El menú de su(s) última(s) cena(s) no es complejo: “Yo haría huevos fritos con patatas, cosas poco complicadas. Me gustan mucho las granadas, que me parecen la joya de la corona, castañas también… Me encantan las cosas que se puedan comer solo con pelarlas, todo lo que se pueda comer con las manos. Y la yema de un huevo me parece la perfección, es la salsa de la naturaleza”. Aquí Coco Dávez alza la copa feliz, y proclama que nada le gusta más que pintar huevos fritos, me uno al brindis, soy uno de tantos que pedirían huevos fritos con patatas en su última cena: después de haber hecho esta pregunta de manera obsesiva a decenas de personas, puedo decir que entre españoles este es quizás el plato más común para despedirse de la vida con un cierto consuelo. Marta corta nuestras odas al huevo frito para decirnos que no desatiende el menú de sus aves, tendría semillas variadas para todas ellas, aquí nadie se queda sin comer.

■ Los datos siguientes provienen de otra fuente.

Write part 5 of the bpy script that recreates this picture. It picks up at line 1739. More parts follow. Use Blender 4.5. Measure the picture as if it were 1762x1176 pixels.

Como sé que las manifestaciones estéticas más cotidianas están en el foco de sus escritos, le pregunto qué piensa hacer con la mesa, cómo la va a vestir. “La mesa me la imagino baja, como para sentarse en el suelo, que en abstracto me gusta, pero luego lo detestaría tanto como el desayuno en la cama, que suena muy bien pero luego me termina dando un asco que te mueres… Pero sí, querría una mesa moruna, para acomodar a los animales. Todo esto lo digo porque en realidad la cena que me gustaría es la de los animales, las anteriores con humanos me darían demasiada pena. Esto de la última cena me parece tristísimo, yo me aferro a esta vida como a un clavo ardiendo”. La animo entonces a buscar el socorro de Baco, quiero saber qué vino serviría. “No me gusta el vino… Es incluso peor, me resulta indiferente, que es tristísimo, porque con lo que no te gusta al menos partes de algo y puedes reeducarlo, pero cuando partes de la indiferencia es como si alguien no te atrae, que no hay nada que hacer, mientras que si le odias, por ahí se puede liar”. Si no hay vino, propongo que escoja una música para aliviar este trance, pero Riezu es tajante: “A mí me gusta mucho la música, pero a la hora de comer no se debe poner música, si acaso podríamos hacer una fiestecilla antes de sentarnos a la mesa para aturdir a todos un poco”.
En un momento Marta se queda en blanco para después volver con ímpetu a la conversación, acaba de acordarse del plato que quería invocar para esta cena, aquel que realmente quiere celebrar: “Esto es lo más importante de mi menú, una sopa de tomillo, es una sopa de aprovechamiento, no tiene nada, un poco de ajo, pan, la hace Jaume Subirós en El Motel, en l’Empordà, y era la sopa de Pla, que era un dejado y ya al final de su vida no tenía dientes y ni siquiera se ponía la dentadura, así que tenía que comer sopas, y esta era la suya. Se hace con el tomillo del cabo de Creus, una hierba que crece contra el viento —la tramontana— en un lugar donde no se da nada excepto esos brotes de tomillo que se agarran a la roca”. Y está claro que al final, por sencilla que sea esta sopa, nada sacia tanto como un plato que lleva en sí una historia, el lugar que uno ama y un personaje al que admira.